Evaluating One-Handed Usability of Phablets: A Comparative Study into Turkey’s Leading Food and Grocery Delivery Applications


Kızılkaya E., RIZVANOĞLU K.

9th International Conference on Design, User Experience, and Usability, DUXU 2020, held as part of the 22nd International Conference on Human-Computer Interaction, HCII 2020, Copenhagen, Danimarka, 19 - 24 Temmuz 2020, ss.294-312 identifier

  • Yayın Türü: Bildiri / Tam Metin Bildiri
  • Cilt numarası:
  • Doi Numarası: 10.1007/978-3-030-49760-6_21
  • Basıldığı Şehir: Copenhagen
  • Basıldığı Ülke: Danimarka
  • Sayfa Sayıları: ss.294-312
  • Galatasaray Üniversitesi Adresli: Evet

Özet

© 2020, Springer Nature Switzerland AG.The ongoing and enduring adoption of mobile devices with ever-enlarging screens continues to bring new challenges in application development to improve usability. This study aims at providing insights on efficiency, effectiveness and user satisfaction of four leading food and grocery delivery applications in Turkey, when they are used with a single hand on a phablet. We designed a usability test with qualitative and quantitative aspects based on a multi-method approach with a sample of 9 male and 9 female university students from Istanbul. The participants were observed during the execution of 21 tasks on food delivery applications Yemeksepeti and GetirYemek, as well as their inter-linked online groceries, Banabi and Getir.
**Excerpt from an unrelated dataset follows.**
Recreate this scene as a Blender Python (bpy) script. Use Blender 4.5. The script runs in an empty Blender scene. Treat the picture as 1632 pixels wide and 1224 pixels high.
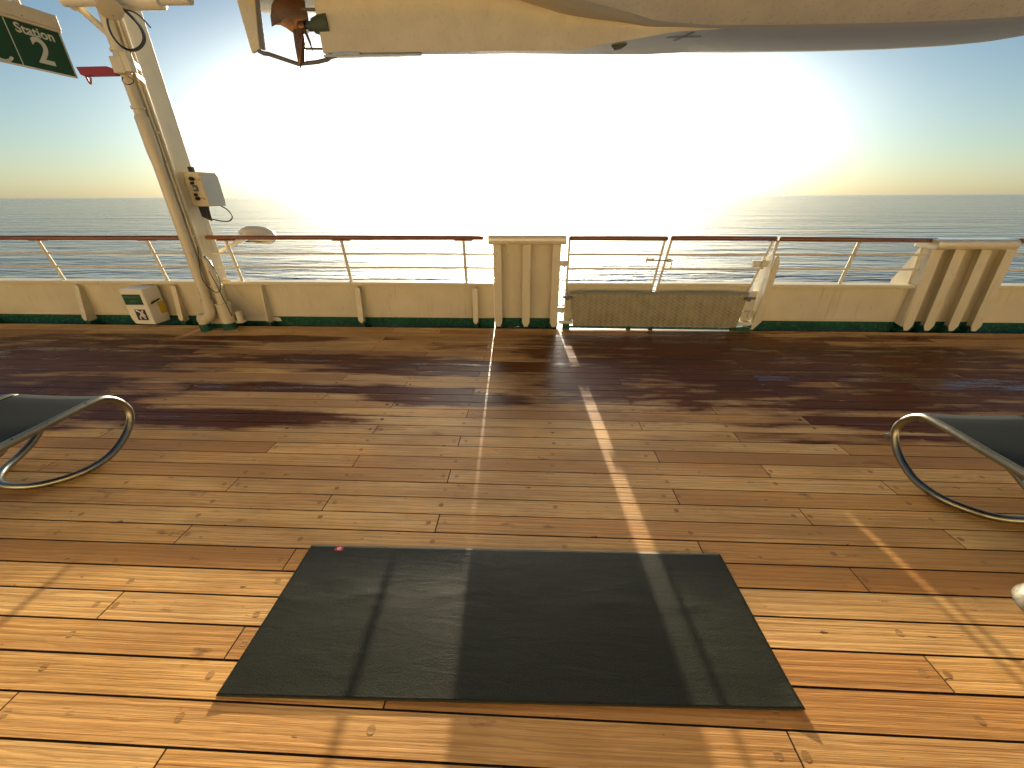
import bpy, bmesh, math, random
from mathutils import Vector, Matrix
R = math.radians
random.seed(7)
scn = bpy.context.scene
COL = scn.collection

# ------------------------------------------------------------------ camera
FPX, PITCH, YAW, ROLL, CH = 613.0, R(26.05), R(2.6), R(-0.23), 1.65
_f = Vector((-math.sin(YAW)*math.cos(PITCH), math.cos(YAW)*math.cos(PITCH), -math.sin(PITCH)))
_r = Vector((math.cos(YAW), math.sin(YAW), 0)); _u = _r.cross(_f)
_c, _s = math.cos(ROLL), math.sin(ROLL)
RV = _r*_c + _u*_s; UV = _u*_c - _r*_s
cd = bpy.data.cameras.new("camera"); cam = bpy.data.objects.new("camera", cd); COL.objects.link(cam)
cd.sensor_width = 36; cd.lens = FPX/1632*36; cd.clip_end = 100000; cd.clip_start = 0.02
M = Matrix((RV, UV, -_f)).transposed().to_4x4(); M.translation = (0, 0, CH)
cam.matrix_world = M
scn.camera = cam

def at(x, y, Y):
    """world point on the plane Y=const seen at photo pixel x,y (used to read off real positions)"""
    d = _f + RV*((x-816)/FPX) - UV*((y-612)/FPX)
    t = Y/d.y
    return Vector((d.x*t, Y, CH+d.z*t))

# ------------------------------------------------------------------ light
SUN_EL, SUN_AZ = R(8.45), R(-2.8)
w = bpy.data.worlds.new("World"); scn.world = w; w.use_nodes = True
nt = w.node_tree; nt.nodes.clear()
N = nt.nodes.new; L = nt.links.new
out = N("ShaderNodeOutputWorld"); bg = N("ShaderNodeBackground")
sky = N("ShaderNodeTexSky"); sky.sky_type = 'NISHITA'; sky.sun_disc = False
sky.sun_elevation = SUN_EL; sky.sun_rotation = SUN_AZ; sky.altitude = 10
sky.air_density = 1.0; sky.dust_density = 0.6; sky.ozone_density = 1.2
SKY_STR = 0.05
bg.inputs[1].default_value = SKY_STR
tint = N("ShaderNodeMix"); tint.data_type = 'RGBA'; tint.blend_type = 'MULTIPLY'; tint.inputs[0].default_value = 1
L(sky.outputs[0], tint.inputs[6]); tint.inputs[7].default_value = (.53, .655, .765, 1)
L(tint.outputs[2], bg.inputs[0])
# sea-haze aureole low round the sun, and an added glow above it
tc = N("ShaderNodeTexCoord"); sp = N("ShaderNodeSeparateXYZ"); L(tc.outputs['Generated'], sp.inputs[0])
def mth(op, a, b=None, c=None):
    n = N("ShaderNodeMath"); n.operation = op
    for i, v in enumerate((a, b, c)):
        if v is None: continue
        if isinstance(v, (int, float)): n.inputs[i].default_value = v
        else: L(v, n.inputs[i])
    return n.outputs[0]
az = mth('ARCTAN2', sp.outputs[0], sp.outputs[1])
el = mth('ARCSINE', sp.outputs[2])
da = mth('DIVIDE', mth('SUBTRACT', az, SUN_AZ), R(34.5))
de = mth('DIVIDE', mth('SUBTRACT', el, R(6.0)), R(12))
d2 = mth('ADD', mth('MULTIPLY', da, da), mth('MULTIPLY', de, de))
d3a = mth('DIVIDE', mth('SUBTRACT', az, SUN_AZ), R(9)); d3e = mth('DIVIDE', mth('SUBTRACT', el, R(18)), R(9.5))
fill_glow = mth('MULTIPLY', mth('EXPONENT', mth('MULTIPLY', mth('ADD', mth('MULTIPLY', d3a, d3a), mth('MULTIPLY', d3e, d3e)), -1.0)), 7.0)  # glow added behind the boat to bring more light onto the deck
gl = mth('EXPONENT', mth('MULTIPLY', mth('POWER', d2, 1.15), -2.6))
bg2 = N("ShaderNodeBackground"); bg2.inputs[0].default_value = (1, 0.94, 0.80, 1)
L(mth('ADD', mth('MULTIPLY', gl, 2.8), fill_glow), bg2.inputs[1])
bg3 = N("ShaderNodeBackground"); bg3.inputs[0].default_value = (.9, .95, 1.08, 1)
eh = mth('DIVIDE', el, R(9)); L(mth('MULTIPLY', mth('EXPONENT', mth('MULTIPLY', mth('MULTIPLY', eh, eh), -1.0)), .04), bg3.inputs[1])
ad3 = N("ShaderNodeAddShader"); L(bg2.outputs[0], ad3.inputs[0]); L(bg3.outputs[0], ad3.inputs[1]); bg2 = ad3
ad = N("ShaderNodeAddShader"); L(bg.outputs[0], ad.inputs[0]); L(bg2.outputs[0], ad.inputs[1])
L(ad.outputs[0], out.inputs[0])
sl = bpy.data.lights.new("sun", 'SUN'); sl.energy = 3.1; sl.angle = R(0.53); sl.color = (1, .83, .6)
so = bpy.data.objects.new("sun", sl); COL.objects.link(so)
sd = Vector((math.sin(SUN_AZ)*math.cos(SUN_EL), math.cos(SUN_AZ)*math.cos(SUN_EL), math.sin(SUN_EL)))
so.rotation_euler = sd.to_track_quat('Z', 'Y').to_euler(); so.location = (0, 0, 20)
vs = scn.view_settings; vs.view_transform = 'Standard'; vs.look = 'None'; vs.exposure = 1.66; vs.gamma = 1
vs.use_curve_mapping = False

# ------------------------------------------------------------------ materials
MATS = {}
def newmat(name):
    m = bpy.data.materials.new(name); m.use_nodes = True
    MATS[name] = m
    return m, m.node_tree, m.node_tree.nodes['Principled BSDF']
def nd(t, typ, **kw):
    n = t.nodes.new(typ)
    for k, v in kw.items():
        if k in n.inputs: n.inputs[k].default_value = v
        else: setattr(n, k, v)
    return n
def mapping(t, scale, loc=(0, 0, 0), src='Object'):
    tc = t.nodes.new("ShaderNodeTexCoord"); mp = t.nodes.new("ShaderNodeMapping")
    mp.inputs['Scale'].default_value = scale; mp.inputs['Location'].default_value = loc
    t.links.new(tc.outputs[src], mp.inputs[0]); return mp.outputs[0]
def noise(t, vec, scale, detail=3, rough=.5, dist=0):
    n = nd(t, "ShaderNodeTexNoise"); n.inputs['Scale'].default_value = scale
    n.inputs['Detail'].default_value = detail; n.inputs['Roughness'].default_value = rough
    n.inputs['Distortion'].default_value = dist
    t.links.new(vec, n.inputs['Vector']); return n.outputs['Fac']
def ramp(t, fac, stops):
    r = t.nodes.new("ShaderNodeValToRGB"); e = r.color_ramp.elements
    while len(e) < len(stops): e.new(0.5)
    for el_, (p, c) in zip(e, stops):
        el_.position = p; el_.color = (c, c, c, 1) if isinstance(c, (int, float)) else (*c, 1)
    t.links.new(fac, r.inputs[0]); return r.outputs[0]
def mixc(t, fac, a, b, mode='MIX'):
    m = t.nodes.new("ShaderNodeMix"); m.data_type = 'RGBA'; m.blend_type = mode
    for i, v in ((0, fac), (6, a), (7, b)):
        if isinstance(v, (int, float)): m.inputs[i].default_value = v if i == 0 else (v, v, v, 1)
        elif isinstance(v, tuple): m.inputs[i].default_value = (*v, 1)
        else: t.links.new(v, m.inputs[i])
    return m.outputs[2]
def tm(t, op, a, b=None):
    n = t.nodes.new("ShaderNodeMath"); n.operation = op
    for i, v in enumerate((a, b)):
        if v is None: continue
        if isinstance(v, (int, float)): n.inputs[i].default_value = v
        else: t.links.new(v, n.inputs[i])
    return n.outputs[0]
def bump(t, h, strength, dist, bs, prev=None):
    b = t.nodes.new("ShaderNodeBump"); b.inputs['Strength'].default_value = strength
    b.inputs['Distance'].default_value = dist; t.links.new(h, b.inputs['Height'])
    if prev: t.links.new(prev, b.inputs['Normal'])
    t.links.new(b.outputs[0], bs.inputs['Normal']); return b.outputs[0]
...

Additional data was collected by the thinking-aloud protocol, video recording, a post-test interview, a System Usability Scale (SUS) survey and anthropometric measuring. By averaging together a standardized version of completion rates, task-times, task-level satisfaction and errors, we also generated Single Usability Metric (SUM) scores for each application. Results were discussed in the dimensions of ergonomics, findability, discoverability and use of conventions. Although all applications scored higher than 78% in 18 of the 21 tasks in Single Usability Metric (SUM) with a confidence level of 90% and 52 error opportunities, their SUS scores were between 54%–74%. Together with this finding, the fact that 9 tasks received lower than 50% in user satisfaction on SUM was used to assert that there was still room to improve one-handed usability of mobile applications.